CENTRAL ASIAN WATER COMMISSION MEETS. The Central Asian
water resources commission met in Tashkent on 26 September,
Interfax reported. Representatives of Kazakhstan, Kyrgyzstan,
Tajikistan, Turkmenistan, and Uzbekistan agreed to install equipment
to measure the flow of water into the Aral Sea. Under a 1992
agreement between the five countries, 14 billion cubic meters of
water were to flow into the sea each year. However, that goal has not
been met. The five countries also decided to set up a Central Asian
water and energy consortium.

AZERBAIJAN RADIO BROADCASTING TO IRAN. Azerbaijani Radio
currently broadcasts three hours each day to an estimated audience
of 30 million Azeris in Iran, according to an article by Movlud
Suleymanli, the head of Azerbaijani Television and Radio, published
in "Azerbaijan" on 20 September and summarized by "Turkistan
Newsletter" on 29 September. Suleymanli said that programming in
Azerbaijani to Iran was discontinued in 1990 but has now resumed.
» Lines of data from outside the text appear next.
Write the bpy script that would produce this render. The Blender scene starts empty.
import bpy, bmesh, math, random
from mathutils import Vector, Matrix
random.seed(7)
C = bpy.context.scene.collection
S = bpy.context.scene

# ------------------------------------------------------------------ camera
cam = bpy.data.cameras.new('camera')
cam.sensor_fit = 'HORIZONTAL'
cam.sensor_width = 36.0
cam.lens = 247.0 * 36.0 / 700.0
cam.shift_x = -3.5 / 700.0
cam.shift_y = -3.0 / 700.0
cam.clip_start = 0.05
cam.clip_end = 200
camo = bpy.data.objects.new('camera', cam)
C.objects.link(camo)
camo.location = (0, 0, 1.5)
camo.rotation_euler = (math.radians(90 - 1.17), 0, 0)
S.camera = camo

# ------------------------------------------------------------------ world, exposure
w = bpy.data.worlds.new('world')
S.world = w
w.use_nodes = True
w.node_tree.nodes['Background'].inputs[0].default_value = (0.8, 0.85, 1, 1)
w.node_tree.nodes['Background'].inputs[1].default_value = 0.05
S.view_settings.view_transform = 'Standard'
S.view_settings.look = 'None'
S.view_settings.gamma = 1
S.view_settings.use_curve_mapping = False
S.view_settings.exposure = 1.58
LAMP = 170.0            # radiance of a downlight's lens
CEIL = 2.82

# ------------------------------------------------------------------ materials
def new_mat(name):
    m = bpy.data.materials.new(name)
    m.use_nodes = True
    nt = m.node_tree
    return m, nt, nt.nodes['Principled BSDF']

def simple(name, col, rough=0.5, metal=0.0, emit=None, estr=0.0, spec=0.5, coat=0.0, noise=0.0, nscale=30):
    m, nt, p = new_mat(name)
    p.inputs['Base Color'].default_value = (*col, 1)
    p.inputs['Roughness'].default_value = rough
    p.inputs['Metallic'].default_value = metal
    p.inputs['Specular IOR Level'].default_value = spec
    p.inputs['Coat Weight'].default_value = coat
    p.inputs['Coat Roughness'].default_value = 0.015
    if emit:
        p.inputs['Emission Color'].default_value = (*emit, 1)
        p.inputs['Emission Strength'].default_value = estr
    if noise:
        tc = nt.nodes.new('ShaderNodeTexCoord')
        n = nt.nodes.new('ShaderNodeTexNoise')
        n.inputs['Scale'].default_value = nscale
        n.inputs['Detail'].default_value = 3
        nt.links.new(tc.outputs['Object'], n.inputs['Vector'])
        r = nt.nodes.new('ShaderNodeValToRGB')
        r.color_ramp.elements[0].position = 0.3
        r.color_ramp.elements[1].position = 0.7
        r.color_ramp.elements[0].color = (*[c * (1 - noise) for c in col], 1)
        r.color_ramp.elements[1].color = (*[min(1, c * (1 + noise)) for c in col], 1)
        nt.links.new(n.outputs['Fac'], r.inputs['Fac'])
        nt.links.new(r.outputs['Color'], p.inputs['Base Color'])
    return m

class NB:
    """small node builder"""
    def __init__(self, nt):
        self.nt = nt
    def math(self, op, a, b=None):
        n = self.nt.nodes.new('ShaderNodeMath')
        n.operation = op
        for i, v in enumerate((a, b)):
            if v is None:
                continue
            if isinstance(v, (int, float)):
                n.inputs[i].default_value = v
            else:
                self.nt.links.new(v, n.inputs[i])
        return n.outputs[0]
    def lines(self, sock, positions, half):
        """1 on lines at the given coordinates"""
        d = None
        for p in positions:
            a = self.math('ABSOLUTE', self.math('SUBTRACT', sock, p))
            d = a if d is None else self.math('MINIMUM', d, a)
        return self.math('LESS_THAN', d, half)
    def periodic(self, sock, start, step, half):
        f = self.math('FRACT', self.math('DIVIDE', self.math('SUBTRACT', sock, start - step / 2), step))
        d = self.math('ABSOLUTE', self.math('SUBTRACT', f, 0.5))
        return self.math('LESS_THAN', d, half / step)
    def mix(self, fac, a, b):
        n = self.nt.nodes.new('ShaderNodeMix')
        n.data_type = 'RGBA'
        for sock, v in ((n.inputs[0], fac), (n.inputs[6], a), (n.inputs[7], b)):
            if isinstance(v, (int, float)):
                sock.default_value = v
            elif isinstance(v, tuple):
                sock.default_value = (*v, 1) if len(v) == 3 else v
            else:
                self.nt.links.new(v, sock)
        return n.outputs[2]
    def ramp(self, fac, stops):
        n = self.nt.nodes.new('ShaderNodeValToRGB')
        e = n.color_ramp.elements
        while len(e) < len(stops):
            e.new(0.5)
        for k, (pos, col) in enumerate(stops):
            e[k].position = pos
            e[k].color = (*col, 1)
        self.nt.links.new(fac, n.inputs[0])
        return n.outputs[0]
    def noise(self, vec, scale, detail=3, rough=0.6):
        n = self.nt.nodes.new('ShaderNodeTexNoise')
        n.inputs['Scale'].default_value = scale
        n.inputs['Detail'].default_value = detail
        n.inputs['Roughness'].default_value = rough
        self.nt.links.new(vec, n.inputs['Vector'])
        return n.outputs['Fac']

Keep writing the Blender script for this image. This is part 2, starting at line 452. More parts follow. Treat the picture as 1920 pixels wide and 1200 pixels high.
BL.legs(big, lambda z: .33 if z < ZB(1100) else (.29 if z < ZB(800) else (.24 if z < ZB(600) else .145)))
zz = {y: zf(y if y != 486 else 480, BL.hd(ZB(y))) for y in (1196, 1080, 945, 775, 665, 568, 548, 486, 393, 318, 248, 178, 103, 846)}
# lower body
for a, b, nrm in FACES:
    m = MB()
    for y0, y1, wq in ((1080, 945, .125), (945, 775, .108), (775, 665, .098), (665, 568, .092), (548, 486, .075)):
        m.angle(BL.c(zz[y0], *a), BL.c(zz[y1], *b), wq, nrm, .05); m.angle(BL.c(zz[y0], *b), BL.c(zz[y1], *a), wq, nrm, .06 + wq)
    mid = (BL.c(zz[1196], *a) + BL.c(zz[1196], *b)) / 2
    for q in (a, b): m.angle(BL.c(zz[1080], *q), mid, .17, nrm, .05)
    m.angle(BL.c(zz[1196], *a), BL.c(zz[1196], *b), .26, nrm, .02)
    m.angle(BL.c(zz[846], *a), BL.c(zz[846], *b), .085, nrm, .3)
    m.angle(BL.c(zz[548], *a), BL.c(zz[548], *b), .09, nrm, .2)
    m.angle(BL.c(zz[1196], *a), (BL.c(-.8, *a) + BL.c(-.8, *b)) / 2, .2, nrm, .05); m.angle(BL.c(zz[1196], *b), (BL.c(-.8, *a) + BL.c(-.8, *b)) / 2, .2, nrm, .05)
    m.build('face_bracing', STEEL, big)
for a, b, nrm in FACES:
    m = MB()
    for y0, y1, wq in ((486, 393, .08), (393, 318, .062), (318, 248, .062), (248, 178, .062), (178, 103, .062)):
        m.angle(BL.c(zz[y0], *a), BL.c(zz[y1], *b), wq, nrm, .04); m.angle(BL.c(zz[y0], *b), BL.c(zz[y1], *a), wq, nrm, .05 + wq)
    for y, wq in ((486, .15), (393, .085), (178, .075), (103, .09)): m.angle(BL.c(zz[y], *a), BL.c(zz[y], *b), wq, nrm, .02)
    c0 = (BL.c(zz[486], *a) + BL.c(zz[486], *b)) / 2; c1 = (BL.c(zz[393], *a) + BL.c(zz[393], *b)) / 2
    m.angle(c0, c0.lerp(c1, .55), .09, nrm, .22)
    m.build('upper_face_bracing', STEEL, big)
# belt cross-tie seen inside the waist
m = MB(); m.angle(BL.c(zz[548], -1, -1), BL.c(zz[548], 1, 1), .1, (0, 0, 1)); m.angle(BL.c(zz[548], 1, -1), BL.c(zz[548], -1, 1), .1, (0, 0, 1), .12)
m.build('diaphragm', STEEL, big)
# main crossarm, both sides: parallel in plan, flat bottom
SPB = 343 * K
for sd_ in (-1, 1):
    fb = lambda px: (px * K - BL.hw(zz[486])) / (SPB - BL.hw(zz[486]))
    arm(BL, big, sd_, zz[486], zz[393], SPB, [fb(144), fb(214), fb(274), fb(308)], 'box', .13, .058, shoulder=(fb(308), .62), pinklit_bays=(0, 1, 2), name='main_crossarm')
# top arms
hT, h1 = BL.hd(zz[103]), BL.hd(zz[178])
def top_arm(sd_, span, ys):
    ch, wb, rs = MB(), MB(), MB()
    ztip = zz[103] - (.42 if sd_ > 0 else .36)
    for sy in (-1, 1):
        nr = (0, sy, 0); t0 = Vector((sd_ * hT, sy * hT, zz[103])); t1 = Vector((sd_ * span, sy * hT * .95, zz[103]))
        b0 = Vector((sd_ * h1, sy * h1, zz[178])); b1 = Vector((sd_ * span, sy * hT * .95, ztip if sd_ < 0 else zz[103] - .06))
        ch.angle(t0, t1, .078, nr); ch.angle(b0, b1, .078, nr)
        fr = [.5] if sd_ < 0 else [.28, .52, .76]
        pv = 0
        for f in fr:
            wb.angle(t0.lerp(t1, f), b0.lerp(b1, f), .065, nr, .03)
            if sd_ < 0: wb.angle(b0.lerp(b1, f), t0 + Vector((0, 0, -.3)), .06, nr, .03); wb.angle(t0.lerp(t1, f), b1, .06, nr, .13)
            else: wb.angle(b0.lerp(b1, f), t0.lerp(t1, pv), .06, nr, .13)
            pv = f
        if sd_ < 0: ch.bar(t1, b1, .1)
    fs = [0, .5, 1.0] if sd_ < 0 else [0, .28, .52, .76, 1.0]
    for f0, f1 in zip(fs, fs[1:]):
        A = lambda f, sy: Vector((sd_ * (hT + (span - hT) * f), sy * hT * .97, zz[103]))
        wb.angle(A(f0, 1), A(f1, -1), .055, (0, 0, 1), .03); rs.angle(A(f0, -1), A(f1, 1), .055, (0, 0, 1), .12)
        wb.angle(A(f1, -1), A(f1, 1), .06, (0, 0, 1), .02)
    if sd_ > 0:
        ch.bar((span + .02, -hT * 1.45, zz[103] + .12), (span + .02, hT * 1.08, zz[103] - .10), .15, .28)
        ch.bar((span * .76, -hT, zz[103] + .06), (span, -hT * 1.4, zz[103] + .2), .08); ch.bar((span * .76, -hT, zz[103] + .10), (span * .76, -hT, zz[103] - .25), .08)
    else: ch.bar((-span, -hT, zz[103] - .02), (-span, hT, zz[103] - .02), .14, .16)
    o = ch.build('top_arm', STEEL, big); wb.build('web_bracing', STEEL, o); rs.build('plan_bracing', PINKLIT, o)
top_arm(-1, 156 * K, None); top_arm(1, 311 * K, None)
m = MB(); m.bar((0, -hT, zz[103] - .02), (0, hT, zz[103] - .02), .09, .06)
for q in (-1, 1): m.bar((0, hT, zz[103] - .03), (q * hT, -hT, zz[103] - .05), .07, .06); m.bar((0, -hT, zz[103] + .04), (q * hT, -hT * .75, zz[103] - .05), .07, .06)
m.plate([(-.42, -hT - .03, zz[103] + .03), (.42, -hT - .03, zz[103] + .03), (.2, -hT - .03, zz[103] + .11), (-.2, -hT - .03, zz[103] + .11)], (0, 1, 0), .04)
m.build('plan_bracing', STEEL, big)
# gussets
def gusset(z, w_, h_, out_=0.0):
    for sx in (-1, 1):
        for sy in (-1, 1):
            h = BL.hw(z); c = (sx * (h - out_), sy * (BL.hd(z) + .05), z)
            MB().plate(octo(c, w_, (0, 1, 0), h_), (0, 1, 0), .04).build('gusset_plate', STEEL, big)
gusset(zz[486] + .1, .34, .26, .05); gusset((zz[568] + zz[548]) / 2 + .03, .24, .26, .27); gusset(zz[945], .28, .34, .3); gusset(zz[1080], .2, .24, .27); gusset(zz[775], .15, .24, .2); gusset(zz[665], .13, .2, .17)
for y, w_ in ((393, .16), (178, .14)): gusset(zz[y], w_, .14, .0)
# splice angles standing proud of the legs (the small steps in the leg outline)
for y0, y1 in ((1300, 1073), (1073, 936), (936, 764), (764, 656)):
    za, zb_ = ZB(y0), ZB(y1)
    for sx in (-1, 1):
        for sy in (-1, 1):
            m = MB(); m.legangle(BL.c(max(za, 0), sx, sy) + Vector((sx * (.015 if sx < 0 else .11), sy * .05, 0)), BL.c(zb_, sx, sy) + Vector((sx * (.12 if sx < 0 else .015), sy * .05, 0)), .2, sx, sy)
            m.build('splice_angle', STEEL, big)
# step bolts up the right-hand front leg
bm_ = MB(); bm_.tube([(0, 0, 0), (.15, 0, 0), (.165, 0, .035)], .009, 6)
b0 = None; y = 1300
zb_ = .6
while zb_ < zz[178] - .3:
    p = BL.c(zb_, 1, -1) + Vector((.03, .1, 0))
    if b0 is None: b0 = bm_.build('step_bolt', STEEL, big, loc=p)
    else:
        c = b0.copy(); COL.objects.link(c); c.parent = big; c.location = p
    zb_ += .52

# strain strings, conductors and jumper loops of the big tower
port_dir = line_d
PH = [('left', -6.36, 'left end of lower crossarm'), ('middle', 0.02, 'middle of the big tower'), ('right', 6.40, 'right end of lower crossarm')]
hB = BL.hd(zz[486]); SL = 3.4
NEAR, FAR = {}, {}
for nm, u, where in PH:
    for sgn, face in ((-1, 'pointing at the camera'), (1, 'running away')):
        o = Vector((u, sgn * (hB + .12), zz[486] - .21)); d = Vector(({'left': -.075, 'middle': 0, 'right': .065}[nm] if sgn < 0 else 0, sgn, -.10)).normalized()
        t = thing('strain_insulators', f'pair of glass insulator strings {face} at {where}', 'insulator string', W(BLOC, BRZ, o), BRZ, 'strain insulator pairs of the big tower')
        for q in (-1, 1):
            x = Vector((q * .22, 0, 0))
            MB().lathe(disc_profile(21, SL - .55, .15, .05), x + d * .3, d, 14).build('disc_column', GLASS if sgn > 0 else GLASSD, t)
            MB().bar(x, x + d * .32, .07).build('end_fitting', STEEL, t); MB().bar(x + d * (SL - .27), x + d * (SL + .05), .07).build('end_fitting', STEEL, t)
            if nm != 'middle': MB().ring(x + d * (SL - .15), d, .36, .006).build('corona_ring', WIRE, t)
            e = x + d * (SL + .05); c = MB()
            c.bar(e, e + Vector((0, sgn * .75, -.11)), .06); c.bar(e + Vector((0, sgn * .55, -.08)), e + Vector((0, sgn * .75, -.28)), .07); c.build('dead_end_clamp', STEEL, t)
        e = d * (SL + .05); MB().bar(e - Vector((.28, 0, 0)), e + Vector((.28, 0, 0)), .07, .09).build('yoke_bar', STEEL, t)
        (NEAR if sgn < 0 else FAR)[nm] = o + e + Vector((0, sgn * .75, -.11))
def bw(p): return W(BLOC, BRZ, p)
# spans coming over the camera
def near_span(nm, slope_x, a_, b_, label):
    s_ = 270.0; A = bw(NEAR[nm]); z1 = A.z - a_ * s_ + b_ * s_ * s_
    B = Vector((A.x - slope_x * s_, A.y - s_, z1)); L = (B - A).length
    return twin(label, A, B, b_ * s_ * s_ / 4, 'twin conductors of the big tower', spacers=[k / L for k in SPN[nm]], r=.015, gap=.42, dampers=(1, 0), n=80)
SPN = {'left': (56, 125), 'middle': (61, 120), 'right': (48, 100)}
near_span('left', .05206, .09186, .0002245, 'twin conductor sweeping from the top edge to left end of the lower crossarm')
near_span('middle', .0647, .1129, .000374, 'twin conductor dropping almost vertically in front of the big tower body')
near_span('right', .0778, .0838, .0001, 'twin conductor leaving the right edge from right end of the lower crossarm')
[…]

Suleymanli argued that his audience in Iran has "made revolutions
many times in the 20th century" and needs to be informed about its
language and history. He added that his staff must carry out its
duties "rationally" and "without false patriotism." Azerbaijani Radio
also broadcasts to Azerbaijan's Kurdish, Lezgin, and Georgian
minorities.

NEW LEFT-WING ALLIANCE FORMED IN ARMENIA. Several tiny
socialist oriented political parties and groups have united to create a
Union of Socialist Forces, Noyan Tapan reported on 26 September.
Representatives of the Democratic Party of Armenia and the banned
Dashnak Party attended the founding meeting as observers. The
union's primary objective is to draft social programs and submit
them to the government. "Molorak" on 26 September quoted Aghasi
Arshakyan--one of the leaders of the National Initiative, which is
lobbying for Armenia's accession to the Russia-Belarus union--as
saying the new alliance may support the National Initiative.